**Your task:** Strip the pictures and reproduce the rest of the listing exactly.

************

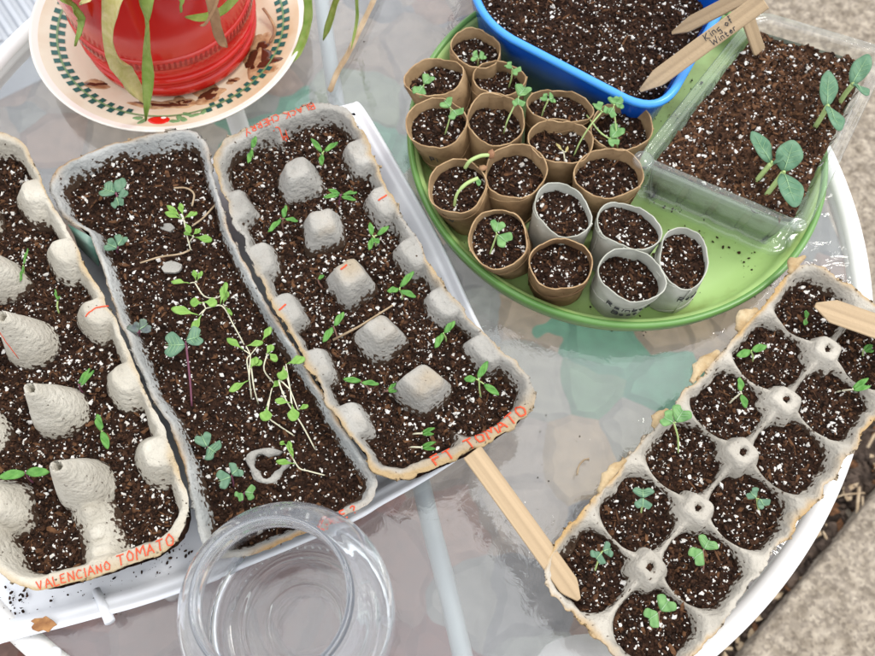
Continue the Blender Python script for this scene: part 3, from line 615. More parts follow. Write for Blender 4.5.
lev = z-.0165; soil('soil', grey.outline(.0042), lambda x, y: lev+0*x, e1, reject=grey.inv_reject(lev), amp=.0045)
# 2: cream carton, cut off by the frame on the left
z = .060; br = np.array(at(195, 543, z)[:2]); blc = np.array(at(4, 603, z)[:2]); tr_ = np.array(at(15, 122, z)[:2]); tl = tr_+(blc-br)*.98
mid = np.array(at(104, 300, z)[:2])
L_, W_ = .318, .112; cream = Carton([tl, tr_], [tr_]+wpts([(36, 164), (57, 209), (106, 298), (133, 353), (167, 434), (188, 490)], z)+[br], [blc, (blc+br)/2+np.array([.0, -.003]), br], [tl, (tl+blc)/2+np.array([.002, 0]), blc], z, L_, W_, grid_cups(L_, W_, .050), ([0, .013, .0165, .020, .0245, .0285, .0315, .036], [-.052, -.052, -.045, -.036, -.0275, -.015, -.004, -.0005]), .052, .0085, .0022, .025, posts(L_, W_, .050, .0200, .0038, .0290, .0026, .016, side=(.0235, .0090, .002, .008), end=(.022, .009))+[(L_-.040, W_/2, .020, .0030, -.0060, 0, 0, 0), (L_-.027, W_/2, .020, .0036, -.0075, 0, 0, 0), (L_-.014, W_/2, .022, .0050, -.0065, 0, 0, 0)], .0008, 2)
cart['cream'] = cream; cream.pw = 2.5
e2 = empty('egg_carton', (*cream.xy(.15, .056), .006), 'cream white egg carton with tall hollow pulp posts, at the left edge of the photo', 'egg carton', 'egg cartons planted with seedlings')
cream.build('pulp_base', M['pulp_cream'], e2, soil_z=z-.0215, stain=lambda s, t: .45*np.clip((s-(L_-.02))/.02, 0, 1))
lev2 = z-.0205; soil('soil', cream.outline(.0045), lambda x, y: lev2+0*x, e2, reject=cream.inv_reject(lev2), amp=.0045)
# 3: the carton lid between them
z = .050; L_, W_ = .300, .104
lid = Carton(wpts([(38, 172), (108, 142), (204, 122)], z), wpts([(204, 122), (234, 236), (300, 352), (392, 497)], z), wpts([(206, 572), (305, 536), (392, 497)], z), wpts([(38, 172), (62, 218), (86, 232), (98, 262), (110, 301), (127, 345), (145, 390), (164, 420), (174, 448), (182, 470), (190, 505), (206, 572)], z), z, L_, W_, [], None, .040, .0022, .0018, .020, None, .0008, 3)
cart['lid'] = lid
e3 = empty('carton_lid', (*lid.xy(.15, .056), .006), 'open grey egg carton lid full of soil with leggy lettuce and kale seedlings', 'egg carton', 'egg cartons planted with seedlings')
lid.build('pulp_base', M['pulp_lid'], e3, soil_z=z-.0150, stain=lambda s, t: .35*np.clip((s-(L_-.03))/.03, 0, 1))
lev3 = z-.0150; soil('soil', lid.outline(.0042), lambda x, y: lev3+0*x, e3, amp=.005)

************

**Finished task:**
Continue the Blender Python script for this scene: part 3, from line 615. More parts follow. Write for Blender 4.5.
lev = z-.0165; soil('soil', grey.outline(.0042), lambda x, y: lev+0*x, e1, reject=grey.inv_reject(lev), amp=.0045)
# 2: cream carton, cut off by the frame on the left
z = .060; br = np.array(at(195, 543, z)[:2]); blc = np.array(at(4, 603, z)[:2]); tr_ = np.array(at(15, 122, z)[:2]); tl = tr_+(blc-br)*.98
mid = np.array(at(104, 300, z)[:2])
L_, W_ = .318, .112; cream = Carton([tl, tr_], [tr_]+wpts([(36, 164), (57, 209), (106, 298), (133, 353), (167, 434), (188, 490)], z)+[br], [blc, (blc+br)/2+np.array([.0, -.003]), br], [tl, (tl+blc)/2+np.array([.002, 0]), blc], z, L_, W_, grid_cups(L_, W_, .050), ([0, .013, .0165, .020, .0245, .0285, .0315, .036], [-.052, -.052, -.045, -.036, -.0275, -.015, -.004, -.0005]), .052, .0085, .0022, .025, posts(L_, W_, .050, .0200, .0038, .0290, .0026, .016, side=(.0235, .0090, .002, .008), end=(.022, .009))+[(L_-.040, W_/2, .020, .0030, -.0060, 0, 0, 0), (L_-.027, W_/2, .020, .0036, -.0075, 0, 0, 0), (L_-.014, W_/2, .022, .0050, -.0065, 0, 0, 0)], .0008, 2)
cart['cream'] = cream; cream.pw = 2.5
e2 = empty('egg_carton', (*cream.xy(.15, .056), .006), 'cream white egg carton with tall hollow pulp posts, at the left edge of the photo', 'egg carton', 'egg cartons planted with seedlings')
cream.build('pulp_base', M['pulp_cream'], e2, soil_z=z-.0215, stain=lambda s, t: .45*np.clip((s-(L_-.02))/.02, 0, 1))
lev2 = z-.0205; soil('soil', cream.outline(.0045), lambda x, y: lev2+0*x, e2, reject=cream.inv_reject(lev2), amp=.0045)
# 3: the carton lid between them
z = .050; L_, W_ = .300, .104
lid = Carton(wpts([(38, 172), (108, 142), (204, 122)], z), wpts([(204, 122), (234, 236), (300, 352), (392, 497)], z), wpts([(206, 572), (305, 536), (392, 497)], z), wpts([(38, 172), (62, 218), (86, 232), (98, 262), (110, 301), (127, 345), (145, 390), (164, 420), (174, 448), (182, 470), (190, 505), (206, 572)], z), z, L_, W_, [], None, .040, .0022, .0018, .020, None, .0008, 3)
cart['lid'] = lid
e3 = empty('carton_lid', (*lid.xy(.15, .056), .006), 'open grey egg carton lid full of soil with leggy lettuce and kale seedlings', 'egg carton', 'egg cartons planted with seedlings')
lid.build('pulp_base', M['pulp_lid'], e3, soil_z=z-.0150, stain=lambda s, t: .35*np.clip((s-(L_-.03))/.03, 0, 1))
lev3 = z-.0150; soil('soil', lid.outline(.0042), lambda x, y: lev3+0*x, e3, amp=.005)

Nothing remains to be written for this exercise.